The Xian Intermediate People's Court sentenced him Monday morning on a charge of "inciting subversion," his mother Dai Yuzhen told AFP.

"The court took no more 20 minutes," Dai said by telephone from Xian in Shaanxi province.

Family members and Yan could not understand the court's decision, Dai said.

"I can't accept this verdict. Just because he wrote a few essays, he's going to jail? I can't make sense of it," Dai said.

Yan told the court he planned to appeal, Dai said.

The court refused to comment.

The sentencing Tuesday comes just hours after Chinese Premier Wen Jiabao landed in the United States for an official visit in which China's human rights violations, especially its recent arrests of cyber-dissidents, are expected to be raised by US officials.

The Hong Kong-based Information Center for Human Rights and Democracy urged the United States Monday to use Wen's visit to step-up pressure on China to improve its human rights record.

"We call on Bush to pressure Wen Jiabao to open up the Internet, allow religious freedom and allow workers to set up independent unions," the Center's director Frank Lu said in a statement.

Yan was arrested in April after posting five essays on the Internet.
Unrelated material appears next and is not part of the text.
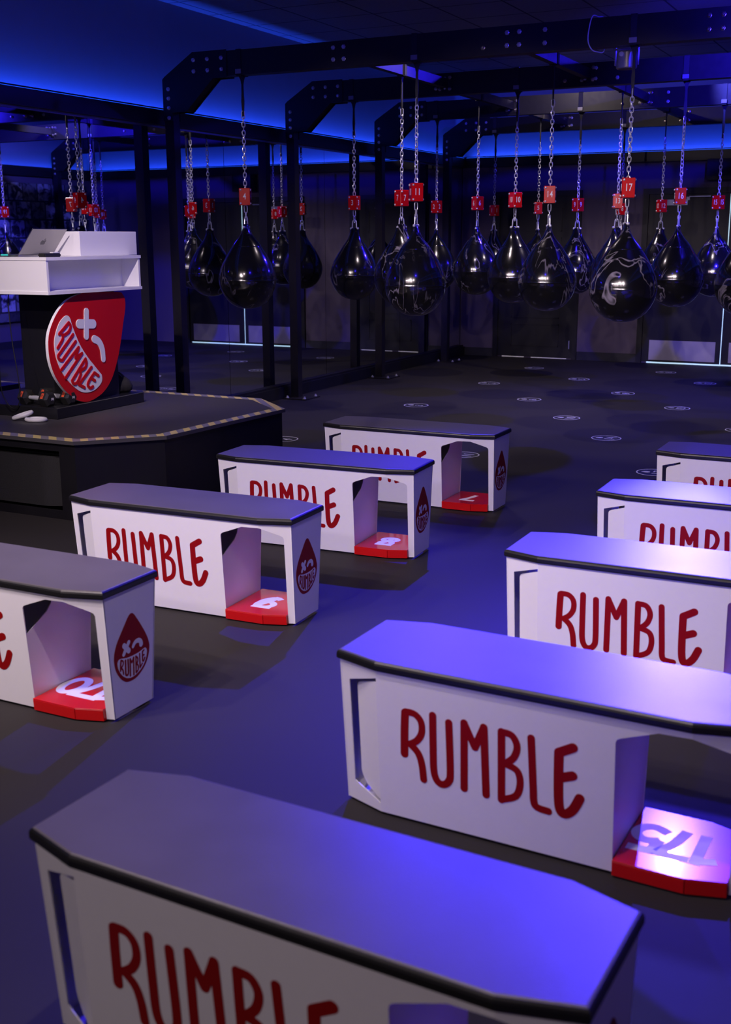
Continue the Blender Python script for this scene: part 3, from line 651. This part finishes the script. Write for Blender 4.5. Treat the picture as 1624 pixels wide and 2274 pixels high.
# ------------------------------------------------------------------ stage platform
HZ = .4757
deck = [(-5.99,4.991), (-4.372,4.991), (-4.007,5.385), (-3.93,6.626), (-4.351,6.995), (-5.99,6.995)]
ST = thing('stage_platform', 'low black stage platform with yellow and black hazard tape round its edge', 'stage', (-5, 6, 0))
off = Vector((5, -6, 0))
def D(p, z): return (p[0]+5, p[1]-6, z)
b = BM(); b.prism([D(p, HZ-.022) for p in deck], [D(p, HZ) for p in deck]); b.build('deck', M['carpetdeck'], ST)
def inset(poly, e):
    out = []; n = len(poly)
    for i in range(n):
        p0, p1, p2 = Vector(poly[i-1]), Vector(poly[i]), Vector(poly[(i+1) % n])
        d1, d2 = (p1-p0).normalized(), (p2-p1).normalized(); n1, n2 = Vector((-d1.y, d1.x)), Vector((-d2.y, d2.x))
        bs = (n1+n2); out.append(tuple(p1 + bs*(e/(1+n1.dot(n2)))))
    return out
sk = inset(deck, .022)
# skirt with the speaker bay cut in the front
b = BM()
def wallseg(p, q, z0, z1):
    p, q = Vector(p), Vector(q); d = (q-p).normalized(); nn = Vector((-d.y, d.x))*.018
    pts = [p, q, q+nn, p+nn]; b.prism([D(v, z0) for v in pts], [D(v, z1) for v in pts])
wallseg(sk[1], sk[2], 0, HZ-.022); wallseg(sk[2], sk[3], 0, HZ-.022); wallseg(sk[3], sk[4], 0, HZ-.022); wallseg(sk[4], sk[5], 0, HZ-.022)
bx = -4.50
wallseg((bx, sk[1][1]), sk[1], 0, HZ-.022); wallseg(sk[0], (bx, sk[1][1]), .405, HZ-.022); wallseg(sk[0], (bx, sk[1][1]), 0, .05)
b.build('skirt', M['skirt'], ST)
b = BM(); b.box(D((bx,0),0)[0]-.001, D((bx,0),0)[0]+.017, D((0,sk[1][1]),0)[1]+.018, D((0,5.5),0)[1], .0, HZ-.022); b.box(-.97, .5, -.5, -.48, 0, HZ-.022); b.build('bay_lining', M['skirt'], ST)
t1, t2 = inset(deck, .002), inset(deck, .080)
for k in range(1, 5):
    b = BM(); q = [t1[k], t1[(k+1) % 6], t2[(k+1) % 6], t2[k]]
    b.prism([D(p, HZ+.0003) for p in q], [D(p, HZ+.0012) for p in q]); b.build('hazard_tape', M['stripe'], ST)
b = BM(); q = [t1[0], t1[1], t2[1], t2[0]]; b.prism([D(p, HZ+.0003) for p in q], [D(p, HZ+.0012) for p in q]); b.build('hazard_tape', M['stripe'], ST)
SW = thing('subwoofer', 'large black subwoofer with curved mesh grille in the bay under the stage front', 'speaker', (-5.0, 5.2, 0))
b = BM(); b.box(-.72, .46, -.10, .25, .05, .37); b.build('cabinet', M['rubber'], SW)
b = BM(); R = []
for k in range(9):
    t = k/8; x = .46-.16*t; R.append((x, -.10-.05*math.sin(t*PI/2), 0))
pts = [(.462, -.099)] + [(.46-.14*(k/8), -.10-.055*math.sin(k/8*PI/2)) for k in range(1, 9)] + [(-.72, -.155), (-.72, -.099)]
b.prism([(x, y, .06) for x, y in pts], [(x, y, .36) for x, y in pts]); b.build('grille', M['grille'], SW)

# ------------------------------------------------------------------ podium
PD = thing('podium', 'white topped instructor podium on black plinth with red drop sign', 'podium', (-5.3, 6.0, HZ))
def Q(x, y, z): return (x+5.3, y-6.0, z-HZ)
def qbox(b, x0, x1, y0, y1, z0, z1, mi=0):
    p, q = Q(x0, y0, z0), Q(x1, y1, z1); b.box(p[0], q[0], p[1], q[1], p[2], q[2], mi)
b = BM(); qbox(b, -5.95, -5.005, 5.585, 6.484, HZ+.001, .548); bmesh.ops.bevel(b.b, geom=b.b.edges[:], offset=.003, segments=1, affect='EDGES'); b.build('plinth', M['podium'], PD)
b = BM(); qbox(b, -5.462, -5.09, 5.80, 6.32, .548, 1.262); b.build('column', M['podium'], PD)
b = BM()   # white shelf box, open towards the room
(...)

One essay called for a reassessment of the June 4 1989 crackdown on student demonstrators on Tiananmen Square.

Another asked the government to free former communist party general secretary Zhao Ziyang, who was deposed and placed under house arrest after he showed sympathy towards the students in 1989.

Yan's other essays called for freedom of the press and of expression and for the government to allow workers to set up independent unions.

He became famous in 1998 when he was among four dissidents in Xian arrested when former US president Bill Clinton visited the city as part of an official trip to China. The dissidents were released two days later.